** COLLECTED MATERIAL **
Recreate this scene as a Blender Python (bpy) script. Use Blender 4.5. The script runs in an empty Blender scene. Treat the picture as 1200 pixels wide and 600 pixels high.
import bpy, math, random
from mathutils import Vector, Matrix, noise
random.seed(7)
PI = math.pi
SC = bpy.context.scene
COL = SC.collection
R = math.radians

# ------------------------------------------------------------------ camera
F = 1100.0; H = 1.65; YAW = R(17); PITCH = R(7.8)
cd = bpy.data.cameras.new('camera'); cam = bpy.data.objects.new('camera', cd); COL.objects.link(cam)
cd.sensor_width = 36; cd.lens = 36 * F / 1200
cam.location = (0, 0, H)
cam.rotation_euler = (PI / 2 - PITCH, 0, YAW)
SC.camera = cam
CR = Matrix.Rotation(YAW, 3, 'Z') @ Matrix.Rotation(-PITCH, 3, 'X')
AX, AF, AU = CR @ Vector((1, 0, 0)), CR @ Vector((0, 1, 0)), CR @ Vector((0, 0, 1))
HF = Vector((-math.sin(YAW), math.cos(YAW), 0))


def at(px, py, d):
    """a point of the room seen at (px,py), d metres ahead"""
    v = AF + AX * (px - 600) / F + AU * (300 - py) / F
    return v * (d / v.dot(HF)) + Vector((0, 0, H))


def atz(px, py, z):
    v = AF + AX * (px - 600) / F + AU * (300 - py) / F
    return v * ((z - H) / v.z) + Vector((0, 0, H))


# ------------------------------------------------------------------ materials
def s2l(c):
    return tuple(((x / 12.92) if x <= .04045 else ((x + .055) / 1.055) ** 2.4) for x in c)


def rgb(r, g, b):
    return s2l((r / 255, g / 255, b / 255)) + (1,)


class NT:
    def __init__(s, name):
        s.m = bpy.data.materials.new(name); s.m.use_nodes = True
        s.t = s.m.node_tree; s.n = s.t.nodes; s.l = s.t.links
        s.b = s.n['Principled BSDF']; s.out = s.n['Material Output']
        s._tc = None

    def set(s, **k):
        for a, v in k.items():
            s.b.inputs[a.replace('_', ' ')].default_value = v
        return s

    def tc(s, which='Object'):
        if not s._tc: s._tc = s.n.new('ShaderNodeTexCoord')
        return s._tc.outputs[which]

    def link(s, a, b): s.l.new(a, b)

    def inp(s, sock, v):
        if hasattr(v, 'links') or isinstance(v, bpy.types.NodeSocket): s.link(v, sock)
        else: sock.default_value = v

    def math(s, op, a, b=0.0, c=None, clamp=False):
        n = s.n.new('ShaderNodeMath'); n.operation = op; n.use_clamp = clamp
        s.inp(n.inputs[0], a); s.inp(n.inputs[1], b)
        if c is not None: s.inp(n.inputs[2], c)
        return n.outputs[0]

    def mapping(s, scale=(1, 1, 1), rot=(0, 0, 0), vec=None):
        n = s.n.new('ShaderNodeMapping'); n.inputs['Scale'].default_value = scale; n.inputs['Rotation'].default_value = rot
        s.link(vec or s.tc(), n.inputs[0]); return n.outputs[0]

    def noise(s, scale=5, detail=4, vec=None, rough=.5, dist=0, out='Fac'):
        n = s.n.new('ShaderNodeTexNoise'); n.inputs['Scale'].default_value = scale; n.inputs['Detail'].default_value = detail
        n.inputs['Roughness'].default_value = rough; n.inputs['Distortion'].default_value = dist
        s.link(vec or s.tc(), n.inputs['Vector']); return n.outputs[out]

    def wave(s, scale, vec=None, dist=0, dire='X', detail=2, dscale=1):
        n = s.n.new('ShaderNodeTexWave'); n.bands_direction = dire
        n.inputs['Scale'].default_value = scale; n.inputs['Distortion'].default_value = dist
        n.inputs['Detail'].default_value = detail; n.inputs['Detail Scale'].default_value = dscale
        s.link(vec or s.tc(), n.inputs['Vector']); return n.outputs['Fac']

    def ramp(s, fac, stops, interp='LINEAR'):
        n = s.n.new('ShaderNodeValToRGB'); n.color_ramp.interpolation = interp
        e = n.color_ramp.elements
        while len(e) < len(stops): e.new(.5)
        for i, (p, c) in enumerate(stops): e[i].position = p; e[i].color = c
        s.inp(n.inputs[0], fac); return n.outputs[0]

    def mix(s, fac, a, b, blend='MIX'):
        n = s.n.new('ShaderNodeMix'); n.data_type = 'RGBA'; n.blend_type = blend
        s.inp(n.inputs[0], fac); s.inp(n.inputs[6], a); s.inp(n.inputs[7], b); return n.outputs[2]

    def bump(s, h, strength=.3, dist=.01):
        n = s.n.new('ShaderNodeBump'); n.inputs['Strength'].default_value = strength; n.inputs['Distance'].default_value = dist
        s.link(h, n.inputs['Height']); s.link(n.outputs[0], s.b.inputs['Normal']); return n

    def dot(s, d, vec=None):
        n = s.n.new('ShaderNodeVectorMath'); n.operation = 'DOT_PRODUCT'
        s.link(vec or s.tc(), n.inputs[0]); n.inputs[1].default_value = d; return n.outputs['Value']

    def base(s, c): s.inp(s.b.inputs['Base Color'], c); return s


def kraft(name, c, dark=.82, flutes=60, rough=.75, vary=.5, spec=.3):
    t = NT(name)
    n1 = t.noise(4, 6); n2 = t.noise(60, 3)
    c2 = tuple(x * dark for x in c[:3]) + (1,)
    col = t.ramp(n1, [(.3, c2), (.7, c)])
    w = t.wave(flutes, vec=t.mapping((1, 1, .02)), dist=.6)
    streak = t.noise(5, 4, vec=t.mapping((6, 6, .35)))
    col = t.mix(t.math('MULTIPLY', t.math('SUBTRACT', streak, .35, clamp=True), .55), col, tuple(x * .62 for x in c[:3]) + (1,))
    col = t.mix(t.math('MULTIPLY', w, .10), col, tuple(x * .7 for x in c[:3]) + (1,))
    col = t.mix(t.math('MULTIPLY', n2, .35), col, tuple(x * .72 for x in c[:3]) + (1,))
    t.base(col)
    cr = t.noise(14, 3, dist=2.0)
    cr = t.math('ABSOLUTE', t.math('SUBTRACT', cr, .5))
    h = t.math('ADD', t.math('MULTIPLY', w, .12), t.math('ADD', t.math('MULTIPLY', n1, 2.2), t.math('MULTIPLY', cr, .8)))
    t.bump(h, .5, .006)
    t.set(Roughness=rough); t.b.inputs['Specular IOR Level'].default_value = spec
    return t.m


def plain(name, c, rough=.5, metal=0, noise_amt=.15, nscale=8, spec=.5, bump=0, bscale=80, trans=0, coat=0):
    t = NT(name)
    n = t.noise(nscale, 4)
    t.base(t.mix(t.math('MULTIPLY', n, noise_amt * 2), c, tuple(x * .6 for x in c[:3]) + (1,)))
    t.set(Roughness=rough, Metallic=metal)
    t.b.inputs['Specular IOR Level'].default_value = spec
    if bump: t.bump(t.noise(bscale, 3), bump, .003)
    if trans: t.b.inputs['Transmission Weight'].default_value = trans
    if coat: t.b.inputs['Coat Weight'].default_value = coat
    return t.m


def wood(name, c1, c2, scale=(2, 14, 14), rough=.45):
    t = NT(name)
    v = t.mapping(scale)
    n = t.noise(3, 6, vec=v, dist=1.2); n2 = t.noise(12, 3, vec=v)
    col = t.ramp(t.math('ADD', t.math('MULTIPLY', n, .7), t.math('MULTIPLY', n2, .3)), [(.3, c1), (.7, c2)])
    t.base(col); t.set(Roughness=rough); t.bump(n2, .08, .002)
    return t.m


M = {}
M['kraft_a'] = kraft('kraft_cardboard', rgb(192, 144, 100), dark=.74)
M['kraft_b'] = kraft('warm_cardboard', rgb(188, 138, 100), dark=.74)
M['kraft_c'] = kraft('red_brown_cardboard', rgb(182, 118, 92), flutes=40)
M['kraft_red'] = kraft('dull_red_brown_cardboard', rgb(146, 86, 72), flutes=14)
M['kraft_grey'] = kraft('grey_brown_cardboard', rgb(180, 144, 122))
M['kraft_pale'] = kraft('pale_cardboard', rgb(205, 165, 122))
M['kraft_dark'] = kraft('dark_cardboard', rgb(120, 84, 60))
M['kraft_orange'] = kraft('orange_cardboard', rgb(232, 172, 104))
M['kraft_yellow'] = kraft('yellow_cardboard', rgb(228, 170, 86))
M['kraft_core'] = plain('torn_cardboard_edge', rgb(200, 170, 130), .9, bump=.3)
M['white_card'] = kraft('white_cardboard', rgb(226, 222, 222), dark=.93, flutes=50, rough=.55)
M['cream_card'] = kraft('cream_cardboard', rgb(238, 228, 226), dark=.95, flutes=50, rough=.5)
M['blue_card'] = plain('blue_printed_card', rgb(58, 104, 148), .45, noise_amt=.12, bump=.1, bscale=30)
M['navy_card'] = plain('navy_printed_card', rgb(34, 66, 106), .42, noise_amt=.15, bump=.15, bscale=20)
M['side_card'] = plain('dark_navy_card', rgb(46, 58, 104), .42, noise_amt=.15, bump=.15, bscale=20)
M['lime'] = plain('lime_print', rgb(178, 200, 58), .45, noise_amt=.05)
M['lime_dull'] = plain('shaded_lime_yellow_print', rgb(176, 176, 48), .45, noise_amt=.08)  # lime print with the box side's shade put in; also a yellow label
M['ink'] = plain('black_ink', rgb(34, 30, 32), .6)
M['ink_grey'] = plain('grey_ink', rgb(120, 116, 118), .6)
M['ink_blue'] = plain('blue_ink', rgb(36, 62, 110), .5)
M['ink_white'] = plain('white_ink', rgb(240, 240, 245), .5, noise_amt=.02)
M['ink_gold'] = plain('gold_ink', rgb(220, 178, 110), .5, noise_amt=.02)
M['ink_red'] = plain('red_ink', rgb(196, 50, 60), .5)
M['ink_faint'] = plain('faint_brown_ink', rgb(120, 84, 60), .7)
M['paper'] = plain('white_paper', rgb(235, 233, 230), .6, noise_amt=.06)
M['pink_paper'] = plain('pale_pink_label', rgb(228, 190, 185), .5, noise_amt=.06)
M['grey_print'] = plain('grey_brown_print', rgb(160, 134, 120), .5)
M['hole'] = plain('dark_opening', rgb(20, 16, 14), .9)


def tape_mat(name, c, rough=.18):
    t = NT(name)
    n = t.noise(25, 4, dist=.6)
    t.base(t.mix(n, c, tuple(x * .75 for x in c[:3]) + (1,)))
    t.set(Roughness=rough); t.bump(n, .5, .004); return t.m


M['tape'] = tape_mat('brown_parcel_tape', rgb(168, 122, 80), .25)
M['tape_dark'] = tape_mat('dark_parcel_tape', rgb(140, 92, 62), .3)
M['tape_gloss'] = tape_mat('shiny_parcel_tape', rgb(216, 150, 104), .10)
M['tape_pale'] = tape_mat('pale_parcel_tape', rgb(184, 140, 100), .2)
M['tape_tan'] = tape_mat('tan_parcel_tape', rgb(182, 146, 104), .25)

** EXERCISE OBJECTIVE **
Verbatim output is expected for the lines from the start of the data to the line in which "R = math.radians" appears, both included.

** FINAL RESULT **
Recreate this scene as a Blender Python (bpy) script. Use Blender 4.5. The script runs in an empty Blender scene. Treat the picture as 1200 pixels wide and 600 pixels high.
import bpy, math, random
from mathutils import Vector, Matrix, noise
random.seed(7)
PI = math.pi
SC = bpy.context.scene
COL = SC.collection
R = math.radians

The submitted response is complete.